Tahun 2014, 17 Mei. Wow, aku dilamar!
Proses yang sangat singkat, bagiku. Disela-sela mengerjakan tesis aku tiba-tiba hanya mendapat pesan untuk pulang pada tanggal-tanggal yang ditentukan. Rupanya ayah mas telah datang ke rumah dan tercapailah kesepakatan mengenai tanggal lamaran, ijab qabul, dan resepsi. Wow, wow, wow! Sekali lagi wow! Cepat dan seolah tidak nyata rasanya. Kemudian mas menelepon, memintaku untuk tidak memikirkan hal-hal lain kecuali tesis, selesaikan tesis secepatnya, bahwa segala sesuatu telah diatur, dan bahwa aku hanya perlu pulang ketika diminta pulang. Tanggal 15 Mei mas menyusulku ke Yk. Kita membuat janji bertemu untuk membeli barang-barang keperluan maharan. 

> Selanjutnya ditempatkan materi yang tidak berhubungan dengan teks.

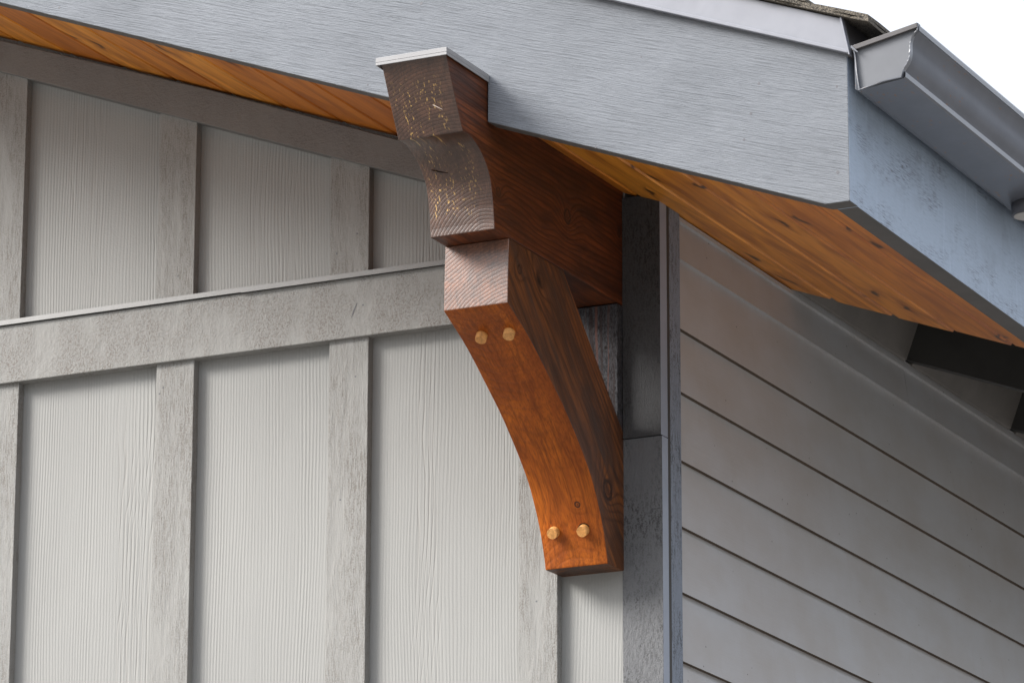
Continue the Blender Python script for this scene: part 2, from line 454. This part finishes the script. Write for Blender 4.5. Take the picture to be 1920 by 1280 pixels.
def cyl(bm, c, axis, r, h, n=24, mi=0, r2=None):
    q = Vector(axis).normalized()
    t = q.orthogonal().normalized(); s = q.cross(t)
    r2 = r if r2 is None else r2
    A = [bm.verts.new(Vector(c) + (t * math.cos(2 * math.pi * i / n) + s * math.sin(2 * math.pi * i / n)) * r) for i in range(n)]
    B = [bm.verts.new(Vector(c) + q * h + (t * math.cos(2 * math.pi * i / n) + s * math.sin(2 * math.pi * i / n)) * r2) for i in range(n)]
    bm.faces.new(A[::-1]).material_index = mi
    bm.faces.new(B).material_index = mi
    for i in range(n):
        j = (i + 1) % n
        f = bm.faces.new((A[i], A[j], B[j], B[i])); f.material_index = mi; f.smooth = True

def catmull(pts, sub=4):
    out = []
    n = len(pts)
    for i in range(n - 1):
        p0 = pts[max(i - 1, 0)]; p1 = pts[i]; p2 = pts[i + 1]; p3 = pts[min(i + 2, n - 1)]
        for s in range(sub):
            t = s / sub
            out.append(tuple(.5 * (2 * b + (c - a) * t + (2 * a - 5 * b + 4 * c - d) * t * t + (-a + 3 * b - 3 * c + d) * t ** 3)
                             for a, b, c, d in zip(p0, p1, p2, p3)))
    out.append(tuple(pts[-1]))
    return out

def NB():
    return bmesh.new()

SL = .3745                      # roof slope
def z_soffit(x): return 4.1145 - SL * x
def z_fascia(x): return 4.0812 - SL * x
def z_drip0(x): return 4.3639 - SL * x
def z_drip1(x): return 4.4261 - SL * x
RIDGE = -4.0
YB = 9.0                        # how far back the house goes

# ------------------------------------------------------------------ ground and sky
bm = NB()
box(bm, -400, 400, -400, 400, -.3, 0)
g = link('ground', bm, M['ground']); g['kind'] = 'structure'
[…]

Cincin. Ah, aku selalu terkenang pada cincin itu. Cincin sederhana, banyak yang lebih mahal, tetapi hanya cincin itu yang menarik hatiku. Berkali-kali mengalihkan pandangan untuk mencari yang sedikit lebih mahal, tetapi akhirnya pandangan kembali ke cincin itu. Lagi dan lagi. Akhirnya diambillah cincin itu, sebuah keputusan yang masih menyisakan senyum ketika aku mengingatnya. Sebuah keputusan yang kadang mas sesali karena cincin itu terlihat terlalu sederhana. :) Begitulah cinta. Pikiranku mencoba menolak cincin itu, tetapi hatiku tak bisa berpaling. Jatuh cinta yang menyebalkan. Ah, aku selalu suka cincin itu.

I've got married! Jumat, 6 Juni 2014. 
Pernikahan yang tidak terduga. Yah, mungkin semua pernikahan akan selalu terasa 'tak terduga' oleh pelakunya. :) Hari Senin aku pulang dari Yk, Selasa ikut penyuluhan di KUA, dan Jumat aku dan mas sah menikah. Jika dihitung, hanya kurang lebih 20 hari sejak ayah mas datang ke rumah untuk berembuk hingga saat resepsi pada hari Minggu 8 Juni. Pada waktu resepsi, temanku yang dari Padangsidempuan datang membawakan garapan tesis milikku. Ah, benar-benar hari yang luar biasa, juga lucu.
Begitulah kira-kira sampai saat pernihakanku. Hari-hari yang berlalu seolah terbang berkelebat demikian cepatnya. Tesis dan waktu-waktu menunggu pernikahan yang seolah menjadi sesuatu yang mengambang. Tidak nyata, tapi kukerjakan jua. Entah perasaan apakah itu. Bukan sedih, bukan bahagia. Hanya berupa "entah".